Langkah-langkah ini membuat proses pengadaan lebih dapat diaudit publik dan dunia usaha, serta menurunkan praktik mark-up, konflik kepentingan, dan kongkalikong.
Lembaga Kebijakan Pengadaan Barang/Jasa pemerintah (LKPP) telah menerbitkan Surat Edaran Kepala LKPP Nomor 9 Tahun 2024 yang mewajibkan seluruh proses pengadaan barang/jasa pemerintah menggunakan Katalog Elektronik Versi 6 (V6) mulai 1 Januari 2025.
Sistem katalog terbaru ini telah terintegrasi penuh dengan Sistem Aplikasi Keuangan Tingkat Instansi (SAKTI) milik Kementerian Keuangan dan Sistem Informasi Pemerintahan Daerah (SIPD RI) milik Kementerian Dalam Negeri. Integrasi ini ditujukan untuk mempercepat proses pengadaan yang terhubung, transparan, akuntabel, serta memperluas partisipasi UMKM.
Penerapan sistem ini membuka peluang besar dalam mendorong efisiensi belanja negara dan transparansi proses pengadaan. Namun demikian, sejumlah tantangan masih dihadapi, seperti kesiapan penyedia untuk memigrasikan produk ke sistem baru, peningkatan literasi digital pelaku usaha di daerah, serta harmonisasi dengan sistem keuangan pusat dan daerah.
Belanja pemerintah melalui sistem e-Katalog LKPP terus menunjukkan tren pertumbuhan yang signifikan dari tahun ke tahun. Nilai transaksi e-Katalog meningkat dari Rp83,6 triliun pada 2022, melonjak menjadi Rp196,7 triliun pada 2023, dan terus menanjak hingga Rp223,81 triliun pada kuartal ketiga 2024.
Lembaga Kebijakan Pengadaan Barang/Jasa Pemerintah (LKPP) juga mencatat pencapaian penting dalam implementasi Katalog Elektronik Versi 6 (V6), yang kini memuat lebih dari 3,5 juta produk—terdiri atas 2,9 juta produk termigrasi dan 615 ribu produk hasil kurasi hingga akhir 2024.
Dengan sistem pengadaan yang bersih, pemerintah memberikan kepastian hukum atas proyek-proyek strategis, keadilan dalam kompetisi tender tanpa diskriminasi.

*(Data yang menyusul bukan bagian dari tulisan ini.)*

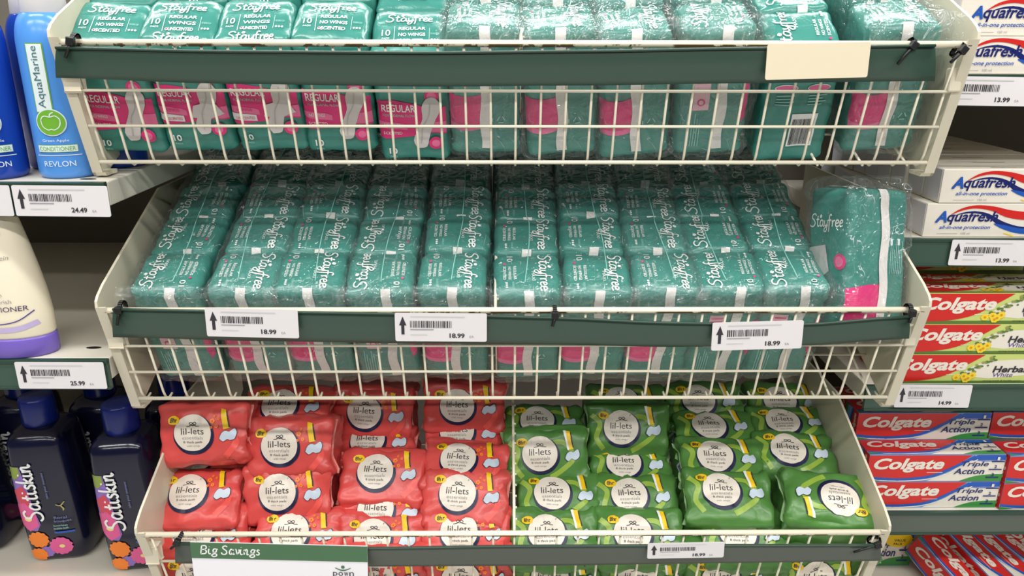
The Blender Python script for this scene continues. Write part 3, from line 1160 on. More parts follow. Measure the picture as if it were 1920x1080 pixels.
# the loose pack standing at the right of the middle basket
lp = at(1604, 486, .872)
teal_pack('loose', 'loose teal pad pack standing upright at right of the middle basket', None, lp, (radians(-12), radians(4), radians(17)), 1, (1.06, 1, 1.16))
t = thing('plastic_wrap', 'loose clear bag around the upright teal pack in the middle basket', 'plastic wrap', lp + Vector((0, 0, 0)), (radians(-12), radians(4), radians(17)), 'clear wraps around teal packs')
vs, fs = soft_box(PW * 1.06 + .013, PT + .012, PH * 1.16 + .018, .014, (.002, .002, .004), (10, 8, 18), .003, 77, .006)
m = M()
m.add(vs, fs, FILMW, True)
m.build('film', t)

# top basket
tz = KZ['top']
fy2, fz2 = .822, CAM.z + .001
cols = [(150, 272), (288, 410), (424, 552), (562, 690), (703, 832), (842, 975), (985, 1115), (1122, 1260), (1268, 1412), (1428, 1582), (1600, 1745)]
kk = ['plain', 'wings', 'wings', 'plain', 'plain', 'strip', 'strip', 'strip', 'note', 'barcode', 'strip']
for c in range(11):
    a, b = cols[c]
    cx = at((a + b) / 2, 200, .84).x
    up = [.006, .008, .009, .008, -.003, .006, .004, .002, .006, -.004, .010][c]
    lean = [0, .02, .0, -.01, .03, 0, 0, 0, 0, .02, 0][c]
    roll = [.03, .0, -.02, .0, 0, 0, -.06, -.09, -.05, -.04, -.06][c]
    rows = 4
    for r in range(rows):
        p = tilted(tz, fy2, fz2, r, up + (0, .016, .012, .010)[r] * (1 if c < 5 else .3))
        kd = kk[c] if (r == 0 or kk[c] != 'barcode') else 'note'
        nm = {'plain': 'pink-fronted teal pad pack', 'wings': 'pink-fronted teal pad pack'}.get(kd, 'wrapped teal pad pack')
        if kd == 'barcode':
            nm = 'unwrapped teal pad pack showing its barcode'
        teal_pack(kd, nm + ', %s column from left, %s row, top basket' % (ORD[c + 1], ['front', 'second', 'third', 'fourth'][r]),
                  'teal pad packs in the top basket', (cx, p.y, p.z), (TH + lean - .06, roll, R.uniform(-.03, .03)), c)
    if c in (5, 6, 7, 8, 10):
        o = film_shell('clear plastic wrap around the %s column from left in the top basket' % ORD[c + 1], cx, fy2, fz2, 2, PW + .004,
                       'clear wraps around teal packs', seed=50 + c, mtl=FILMW, up=up)
        o.rotation_euler = (TH - .06, roll, 0)


# ------------------------------------------------------------------ red and green packs
LW, LD, LH = .120, .066, .080


def bag_meshes(colour, seed):
    body, swirl = (RED, REDL) if colour == 'red' else (GREEN, LIME)
    vs, fs = soft_box(LW, LD, LH, .010, (.0005, .006, .004), (17, 10, 12), .0034, seed, .0056, pinch=.014)
    mm = M()
    mm.add(vs, fs, body, True)
    bvh = BVHTree.FromPolygons([tuple(v) for v in vs], fs)
    front = cast_map(bvh, (0, 0, 0), (1, 0, 0), (0, 0, 1))
    p = Print()
    if colour == 'green':
        p.stroke([(.004, -.028), (.018, -.020), (.036, -.004), (.028, .016), (.012, .020), (.0, .010)], .007, swirl, 1)
        p.stroke([(-.052, .022), (-.040, .010), (-.045, -.010), (-.035, -.026)], .007, swirl, 1)
    else:
        p.stroke([(.030, -.028), (.044, -.010), (.040, .006)], .008, swirl, 1)
    cx, cy = -.010, .004
    p.ell(cx + .0010, cy - .0016, .0268, .0262, NAVY, 2, 44)
    p.ell(cx, cy + .0010, .0245, .0237, IVORY, 3, 44)
    p.text('lil-lets', cx, cy + .0035, .030, .0085, INK, 4)
    p.stroke([(cx - .008, cy + .0098), (cx - .003, cy + .0108), (cx + .003, cy + .0150), (cx + .005, cy + .0125), (cx, cy + .0112), (cx - .004, cy + .0138), (cx - .001, cy + .0148), (cx + .004, cy + .0108), (cx + .009, cy + .0100)], .0009, INK, 4)
    p.text('essentials', cx, cy - .0050, .027, .0042, GREYINK, 4)
    p.text('8 thick pads', cx, cy - .0108, .024, .0038, INK, 4)
    p.text('with wings', cx, cy - .0158, .017, .0028, GREYINK, 4)
    p.ell(-.0345, .0215, .0078, .0056, YEL, 4, 24)
    p.text('8hr', -.0345, .0215, .0098, .0056, INK, 5, bold=.02)
    tag = [(.026, .034), (.033, .033), (.037, .010), (.030, .009)]
    p.poly(tag, YEL, 3)
    p.poly([(.033, .032), (.0345, .0315), (.0375, .012), (.036, .011)], INK, 4)
    if colour == 'green':
        p.poly([(.024, .034), (.0275, .034), (.031, .009), (.0285, .009)], WHITE, 4)
    else:
        for x, y, q in ((.016, .020, .003), (.021, .013, .0022), (.024, .023, .0016), (.0145, .012, .0016), (.019, .026, .0015)):
            for k in range(5):
                a = k * 2 * pi / 5
                p.ell(x + q * .7 * cos(a), y + q * .7 * sin(a), q * .5, q * .5, ORANGE, 3, 8)
    cl = [(.024, -.003), (.027, .004), (.032, .0075), (.037, .006), (.043, .0095), (.046, .004), (.0445, -.003), (.039, -.006), (.034, -.004), (.029, -.0075)]
    p.poly(smooth_pts(cl + [cl[0]], 3)[:-1], INK, 4)
    p.poly([((x - .035) * .93 + .035, (y - .001) * .92 + .001) for x, y in smooth_pts(cl + [cl[0]], 3)[:-1]], CLOUD, 5)
    p.apply(front, mm, .005)
    # barcode on the left end
    side = cast_map(bvh, (0, 0, 0), (0, -1, 0), (0, 0, 1))
    q = Print()
    q.rect(-.012, -.020, .014, .016, mat('barcode_ground', (206, 214, 236), .5), 1)
    r = random.Random(seed)
    y = -.018
    while y < .014:
        h = r.choice((.0006, .001, .0014))
        q.rect(-.010, y, .012, y + h, NAVY, 2)
        y += h + r.choice((.0006, .001))
    q.apply(side, mm, .006)
    # crimped end seals
    seals = []
    for s in (-1, 1):
        e = M()
        vv, ff = [], []
        n = 14
        for i in range(n + 1):
            z = -LH / 2 + .004 + (LH - .008) * i / n
            h = bvh.ray_cast(Vector((s * .2, -.012, z)), Vector((-s, 0, 0)), 1)
            x = h[0].x if h[0] is not None else s * LW / 2
            yy = -.012 + .0022 * sin(i * 1.1 + seed)
            vv += [(x - s * .002, yy, z), (x + s * .0045, yy - .004 + .0012 * sin(i * 2.1), z), (x + s * .0045, yy - .0046 + .0012 * sin(i * 2.1), z), (x - s * .002, yy - .0008, z)]
        for i in range(n):
            for k in range(4):
                ff.append((i * 4 + k, i * 4 + (k + 1) % 4, i * 4 + 4 + (k + 1) % 4, i * 4 + 4 + k))
        e.add(vv, ff, mat('pale_red_seal', (240, 150, 140), .35) if colour == 'red' else mat('pale_green_seal', (150, 190, 130), .35), True)
        seals.append(e.mesh('end_seal'))
    return mm.mesh('wrapper'), seals


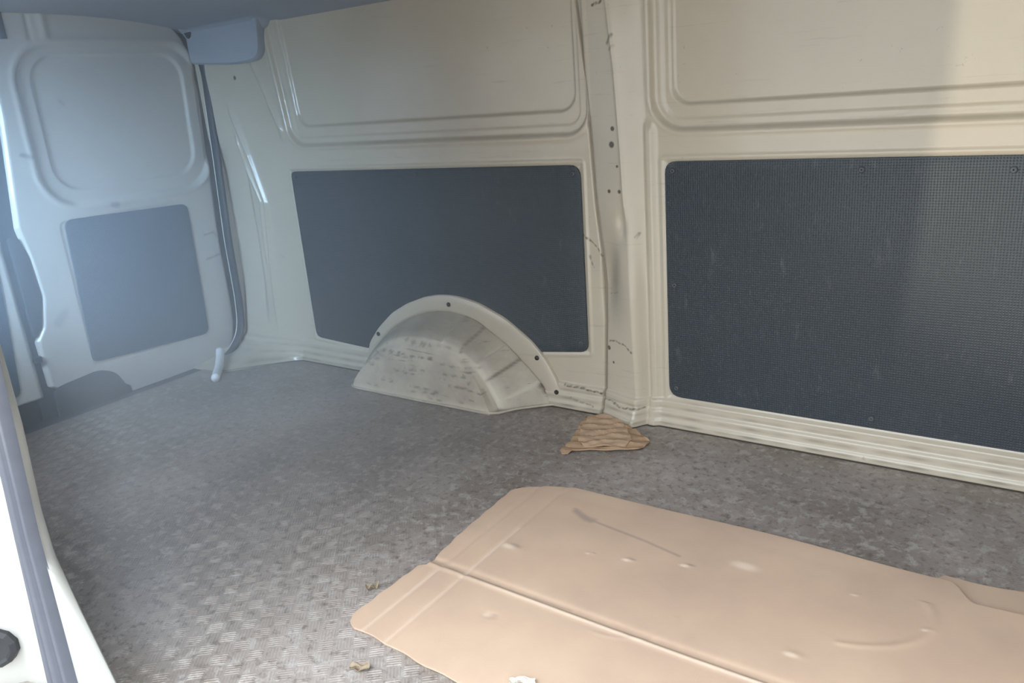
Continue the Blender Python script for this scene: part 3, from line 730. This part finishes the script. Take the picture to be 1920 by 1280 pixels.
def scrap(name, cx, cy, rx, ry, mat, label, cat, ang, h=.008, seed=1):
    rs = np.random.RandomState(seed); n = 20; R = 5; V = []
    ca, sa = math.cos(ang), math.sin(ang)
    rad = 1 + .25 * np.interp(np.arange(n), np.arange(0, n + 1, 4), list(rs.uniform(-1, 1, n // 4)) + [0])
    for lay in (1, 0):
        for r in range(R + 1):
            s_ = max(1 - r / R, .03)
            for q in range(n):
                th = 2 * math.pi * q / n; x = rx * rad[q] * s_ * math.cos(th); y = ry * rad[q] * s_ * math.sin(th)
                z = .0022 + h * abs(math.sin(x / rx * 2.6 + seed)) * (.4 + .6 * s_) + h * .3 * math.sin(th * 3 + r)
                V.append((x * ca - y * sa, x * sa + y * ca, max(z, .0015) + lay * .0012))
    a = grid_faces(R + 1, n, wrap=True); F = [tuple(f) for f in a[:, ::-1]] + [tuple(f) for f in (a + (R + 1) * n)]
    F += [(i, (i + 1) % n, (R + 1) * n + (i + 1) % n, (R + 1) * n + i) for i in range(n)] + [tuple(range(R * n, R * n + n))]
    o = mesh_obj(name, V, F, mat); o.location = (cx, cy, 0); tag(o, label, cat); return o
scrap('dry_leaf', -.919, .742, .018, .009, M['leaf'], 'curled dry leaf on the tread floor below the cardboard corner', 'leaf', .5, .007, 3)
p = scrap('paper_scrap', -.650, .845, .022, .008, M['paper'], 'pale crumpled paper scrap on the near cardboard edge at the bottom', 'paper', .35, .006, 5); p.location.z = .0085
scrap('dirt_clod', -1.063, .922, .012, .006, M['leaf'], 'small dark crumb of dirt beside the left edge of the big cardboard', 'dirt', .9, .010, 8)

# ------------------------------------------------------------------ bluish scattering volume added to imitate lens flare at the rear
def flare_veil():
    V, F = boxVF((-2.69, .50, .06), (-1.05, 1.68, 1.19))
    k = bpy.data.materials.new('flare_scatter'); k.use_nodes = True; t = k.node_tree; t.nodes.clear()
    o = t.nodes.new('ShaderNodeOutputMaterial'); s_ = t.nodes.new('ShaderNodeVolumeScatter')
    s_.inputs['Color'].default_value = (.82, .91, 1.0, 1); s_.inputs['Density'].default_value = .40; s_.inputs['Anisotropy'].default_value = 0.0
    t.links.new(s_.outputs[0], o.inputs['Volume'])
    b = mesh_obj('flare_veil', V, F, k, smooth=False)
    tag(b, 'thin bluish volume imitating lens flare before the rear doors', 'flare_veil', kind='stuff')
haze()
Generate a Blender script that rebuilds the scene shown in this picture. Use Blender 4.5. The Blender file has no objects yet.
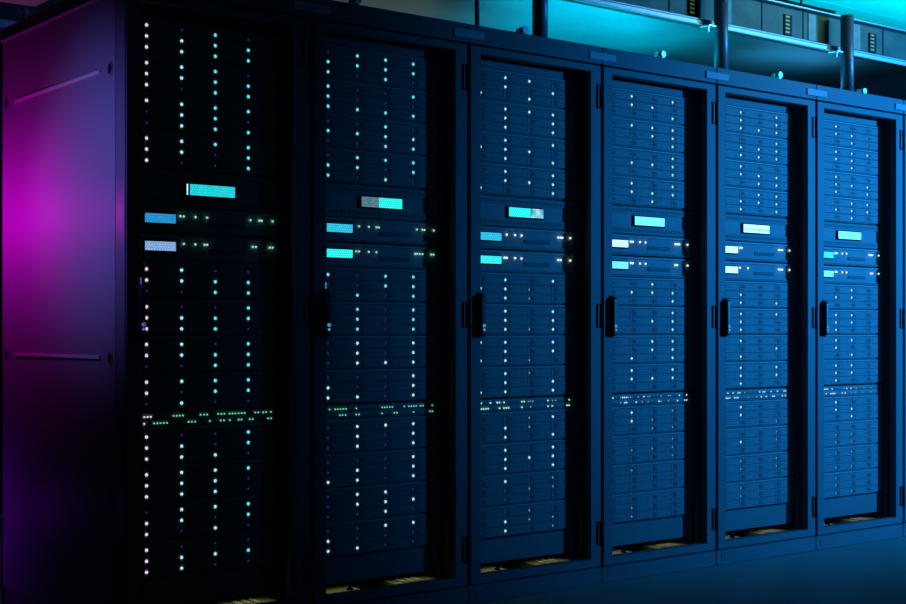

Pengadaan yang bersih juga memberikan jaminan bahwa keputusan bersifat profesional, bukan politis serta meminimkan risiko reputasi, karena pelanggaran PBJ berdampak pada reputasi global perusahaan.
Investasi yang masuk ke sektor-sektor seperti infrastruktur, energi, layanan publik, dan pengadaan barang strategis sangat dipengaruhi oleh kualitas PBJ.
Semakin bersih dan kredibel sistem PBJ, semakin mudah Indonesia menarik masuk dana investasi, terutama dari mitra multinasional yang tunduk pada prinsip-prinsip anti-korupsi internasional seperti FCPA (AS) atau UK Bribery Act.
Pengadaan barang dan jasa yang bersih adalah wajah dari tata kelola pemerintahan yang modern dan terbuka. Lebih dari sekadar alat belanja negara, sistem PBJ adalah fondasi dari kepercayaan investor terhadap kualitas birokrasi dan iklim usaha Indonesia.
Dengan memperkuat reformasi pengadaan, meminimalkan celah korupsi, dan mendukung partisipasi luas pelaku usaha, Indonesia tidak hanya hemat anggaran, tetapi juga menyusun panggung yang kredibel bagi investasi jangka panjang.